Alemann admits that he was initially skeptical of the merits of Chubut, finding it at first to be a rough and cold country, perhaps too harsh for those used the relatively mild climes of Germany. He also bemoans the lack of official support from the Argentine government for immigration in the region and cites the significant amount of seed capital needed to establish a homestead there.
However, as his tour progressed, Alemann gradually changes his view, and comes to see Chubut as land of great opportunity for German immigrants, but only if they are well prepared. He admired how the established Welsh immigrants were flourishing, and he saw no reason why Germans could not achieve the same success.
Alemann provides details regarding the specific types of industry that already thrived in Chubut, mentioning specific business leaders, landowners, and political figures and companies. He also carefully outlines the costs of travel, land, supplies and food in the region, and helpfully provides a model business plan for how to start a sheep farm in Chubut (one of the enterprises ideal to the area). He believes that successful mass German settlement, particularly in Chubut’s fertile valleys, to be quite possible with the right capital and sponsorship; he especially wished that the Argentine government would become more engaged.
In a bold twist, Alemann leans heavily into German nationalist rhetoric, encouraging German-speaking settlements in Chubut, and in Patagonia in general, to become part of an informal Germanic global trading empire. He envisages these ‘colonies’ as being largely self-contained from the rest of Argentine society. While he greatly admires the British settlers in Chubut, he sees them as the Germans’ natural “imperialist” competitors and urges the Germanic setters to not only match, but to exceed their efforts.
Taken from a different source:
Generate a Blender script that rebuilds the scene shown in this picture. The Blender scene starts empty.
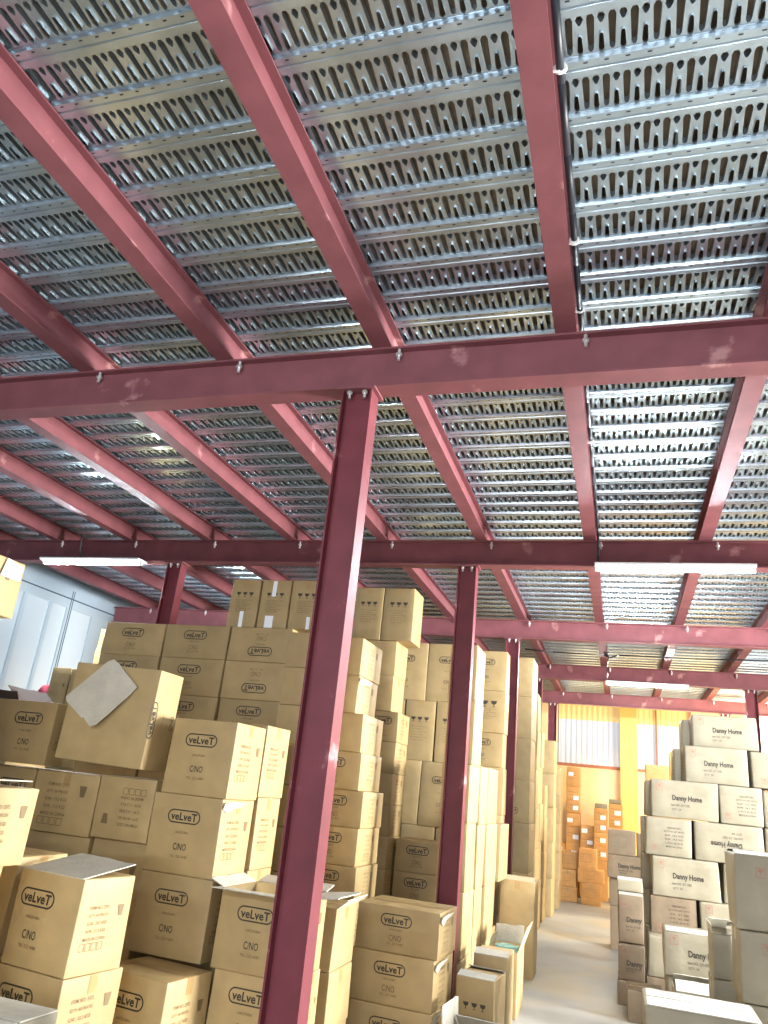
import bpy, bmesh, math, random
from mathutils import Vector, Matrix
random.seed(7)
sc = bpy.context.scene
PI = math.pi

# ------------------------------------------------------------------ camera
cam_data = bpy.data.cameras.new('camera')
cam_data.sensor_fit = 'VERTICAL'
cam_data.sensor_height = 24.0
cam_data.lens = 24.0 * 745.84 / 1024.0
cam_data.clip_end = 200
cam = bpy.data.objects.new('camera', cam_data)
sc.collection.objects.link(cam)
yaw, pitch, roll = 0.3239284, 0.3519515, 0.1044453
cy, sy_, cp, sp, cr, sr = math.cos(yaw), math.sin(yaw), math.cos(pitch), math.sin(pitch), math.cos(roll), math.sin(roll)
Rz = Matrix(((cy, sy_, 0), (-sy_, cy, 0), (0, 0, 1)))
base = Matrix(((1, 0, 0), (0, 0, -1), (0, 1, 0)))
Rp = Matrix(((1, 0, 0), (0, cp, sp), (0, -sp, cp)))
Rr = Matrix(((cr, -sr, 0), (sr, cr, 0), (0, 0, 1)))
M = Rr @ Rp @ base @ Rz                      # world -> image axes (right, down, forward)
rows = (M[0], -M[1], -M[2])
cam.matrix_world = Matrix.Translation((0, 0, 1.62)) @ Matrix((rows[0], rows[1], rows[2])).transposed().to_4x4()
sc.camera = cam

# ------------------------------------------------------------------ world, light, exposure
sc.view_settings.view_transform = 'Standard'
sc.view_settings.look = 'None'
sc.view_settings.gamma = 1
sc.view_settings.use_curve_mapping = False
sc.view_settings.exposure = 0.05
w = bpy.data.worlds.new('daylight'); sc.world = w; w.use_nodes = True
bg = w.node_tree.nodes['Background']
bg.inputs[0].default_value = (0.80, 0.90, 1.0, 1); bg.inputs[1].default_value = 0.14

def area(name, loc, target, size, size_y, power, color):
    l = bpy.data.lights.new(name, 'AREA'); l.shape = 'RECTANGLE'; l.size = size; l.size_y = size_y
    l.energy = power; l.color = color
    o = bpy.data.objects.new(name, l); sc.collection.objects.link(o); o.location = loc
    o.rotation_euler = (Vector(target) - Vector(loc)).to_track_quat('-Z', 'Y').to_euler()
    return o
# unseen lights added: from the right for box sides, behind the camera for fronts
area('right_side_light', (6.6, 6.2, 2.2), (-2.6, 4.2, 1.6), 2.0, 1.4, 2700, (1.0, 0.985, 0.93))
area('rear_fill', (-0.3, -1.9, 1.5), (-0.8, 3, 2.3), 3.6, 1.8, 150, (0.96, 0.97, 1.0))
# end wall's amber window light, then a warm fill added for the far cartons
area('end_window_light', (0.6, 17.0, 3.1), (0.3, 12.5, 0.0), 3.2, 1.0, 80, (1.0, 0.72, 0.30))
area('end_bay_fill', (3.2, 14.2, 2.6), (-0.6, 16.6, 1.2), 1.4, 1.0, 420, (1.0, 0.78, 0.45))

# ------------------------------------------------------------------ materials
def mat(name, color, rough=0.7, metal=0.0, noise=0.0, nscale=20, bump=0.0, bscale=60, emit=None, estr=0, vary=0.0, stain=None, wear=None, spec=.5):
    m = bpy.data.materials.new(name); m.use_nodes = True
    nt = m.node_tree; b = nt.nodes['Principled BSDF']
    b.inputs['Base Color'].default_value = (*color, 1); b.inputs['Roughness'].default_value = rough
    b.inputs['Metallic'].default_value = metal; b.inputs['Specular IOR Level'].default_value = spec
    if emit: b.inputs['Emission Color'].default_value = (*emit, 1); b.inputs['Emission Strength'].default_value = estr
    tc = nt.nodes.new('ShaderNodeTexCoord')
    last = None
    if noise:
        n = nt.nodes.new('ShaderNodeTexNoise'); n.inputs['Scale'].default_value = nscale; n.inputs['Detail'].default_value = 6
        nt.links.new(tc.outputs['Object'], n.inputs['Vector'])
        mr = nt.nodes.new('ShaderNodeMapRange'); mr.inputs[1].default_value = .3; mr.inputs[2].default_value = .7
        mr.inputs[3].default_value = 1 - noise; mr.inputs[4].default_value = 1 + noise
        nt.links.new(n.outputs['Fac'], mr.inputs[0])
        mx = nt.nodes.new('ShaderNodeVectorMath'); mx.operation = 'SCALE'; mx.inputs[0].default_value = color
        nt.links.new(mr.outputs[0], mx.inputs['Scale']); last = mx.outputs[0]
    if stain:
        n = nt.nodes.new('ShaderNodeTexNoise'); n.inputs['Scale'].default_value = stain[1]; n.inputs['Detail'].default_value = 8; n.inputs['Roughness'].default_value = .6
        nt.links.new(tc.outputs['Object'], n.inputs['Vector'])
        mr = nt.nodes.new('ShaderNodeMapRange'); mr.inputs[1].default_value = stain[2]; mr.inputs[2].default_value = stain[2] + stain[3]
        nt.links.new(n.outputs['Fac'], mr.inputs[0])
        mi = nt.nodes.new('ShaderNodeMix'); mi.data_type = 'RGBA'
        nt.links.new(mr.outputs[0], mi.inputs[0])
        if last: nt.links.new(last, mi.inputs[6])
        else: mi.inputs[6].default_value = (*color, 1)
        mi.inputs[7].default_value = (*stain[0], 1); last = mi.outputs[2]
    if wear:
        ge = nt.nodes.new('ShaderNodeNewGeometry'); mr = nt.nodes.new('ShaderNodeMapRange'); mr.inputs[1].default_value = .53; mr.inputs[2].default_value = .64; mr.inputs[4].default_value = .75
        nt.links.new(ge.outputs['Pointiness'], mr.inputs[0]); mi = nt.nodes.new('ShaderNodeMix'); mi.data_type = 'RGBA'
        nt.links.new(mr.outputs[0], mi.inputs[0]); nt.links.new(last, mi.inputs[6]); mi.inputs[7].default_value = (*wear, 1); last = mi.outputs[2]
    if vary:
        oi = nt.nodes.new('ShaderNodeObjectInfo'); mr = nt.nodes.new('ShaderNodeMapRange')
        mr.inputs[3].default_value = 1 - vary; mr.inputs[4].default_value = 1 + vary
        nt.links.new(oi.outputs['Random'], mr.inputs[0])
        mx = nt.nodes.new('ShaderNodeVectorMath'); mx.operation = 'SCALE'; mx.inputs[0].default_value = color
        if last: nt.links.new(last, mx.inputs[0])
        nt.links.new(mr.outputs[0], mx.inputs['Scale']); last = mx.outputs[0]
    if last: nt.links.new(last, b.inputs['Base Color'])
    if bump:
        n = nt.nodes.new('ShaderNodeTexNoise'); n.inputs['Scale'].default_value = bscale; n.inputs['Detail'].default_value = 4
        nt.links.new(tc.outputs['Object'], n.inputs['Vector'])
        bp = nt.nodes.new('ShaderNodeBump'); bp.inputs['Strength'].default_value = bump; bp.inputs['Distance'].default_value = .01
        nt.links.new(n.outputs['Fac'], bp.inputs['Height']); nt.links.new(bp.outputs[0], b.inputs['Normal'])
    return m
KRAFT = mat('kraft_cardboard', (0.372, 0.265, 0.122), .58, noise=.10, nscale=7, bump=.35, bscale=7, vary=.10, wear=(.60, .52, .36))
PALE = mat('pale_cardboard', (0.245, 0.218, 0.155), .6, noise=.10, nscale=7, bump=.6, bscale=7, vary=.08, wear=(.58, .55, .46))
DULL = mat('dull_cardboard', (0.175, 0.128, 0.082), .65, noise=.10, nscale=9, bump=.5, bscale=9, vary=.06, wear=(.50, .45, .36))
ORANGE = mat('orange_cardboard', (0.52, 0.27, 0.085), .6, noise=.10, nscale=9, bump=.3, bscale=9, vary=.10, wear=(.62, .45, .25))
LINER = mat('grey_cardboard_liner', (0.44, 0.41, 0.345), .7, noise=.10, nscale=10, bump=.4)
DARKLINER = mat('dark_cardboard_liner', (0.05, 0.022, 0.015), .8, noise=.1)
TAPE = mat('packing_tape', (0.36, 0.235, 0.10), .28, noise=.06, nscale=30)
WHITETAPE = mat('white_paper_label', (0.80, 0.82, 0.86), .5, noise=.04)
SEAM = mat('flap_seam_shadow_gap', (0.03, 0.02, 0.01), .9)
INK = mat('black_print', (0.035, 0.028, 0.02), .6)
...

This vision was, of course, in sharp contrast to the agenda of the Argentine government, which held that all immigrants should progressively integrate into the country’s ‘Latin’ general society.
Alemann also relates the details of a ‘dream of the future’, supposedly experienced by a German friend in Chubut, who envisages the territory as one day soon being full of prosperous Germanic villages and farms, a virtual paradise on the frontier.
The work is capped by a lovely little untitled map of Chubut (measuring 30 x 21 cm), likely drafted by Theodor Alemann, a professionally trained cartographer. It shows the eastern two-thirds, or non-Andean portion, of the territory, divided into even grids for the purpose of cadastral division, with the Rivers Chico and Chubut traversing the country. All major ports and towns are maked, while the ‘Colonia Chubut’, the established settlement zone, in the lower Chubut valley towards the coast, is clearly marked. The Ferrocaril central del Chubut (Central Chubut Railway), is shown to run from Trelew, in the Colonia, up to Port Madryn.
A Note on Rarity
The work is rare, we can trace around half a dozen or so examples in institutional holdings, while we cannot trace any other examples as having appeared on market in almost 50 years. The separate issues of the constituent titles are likewise rare.
References: Ibero-Amerikanisches Institut (Berlin): Arg gi 142 [8]; New York Public Library: HKY (Alemann, M. Kolonisations-Gebiete im Suden); OCLC: 1068123969, 866578649, 47253377; Cf. Jennifer M. VALKO, ‘Soñar con el futuro. Proyectos inmigratorios para la Patagonia argentina en Teodoro Alemann y Roberto J. Payró’, Iberoamericana, VIII, 30 (2008), pp. 27-45.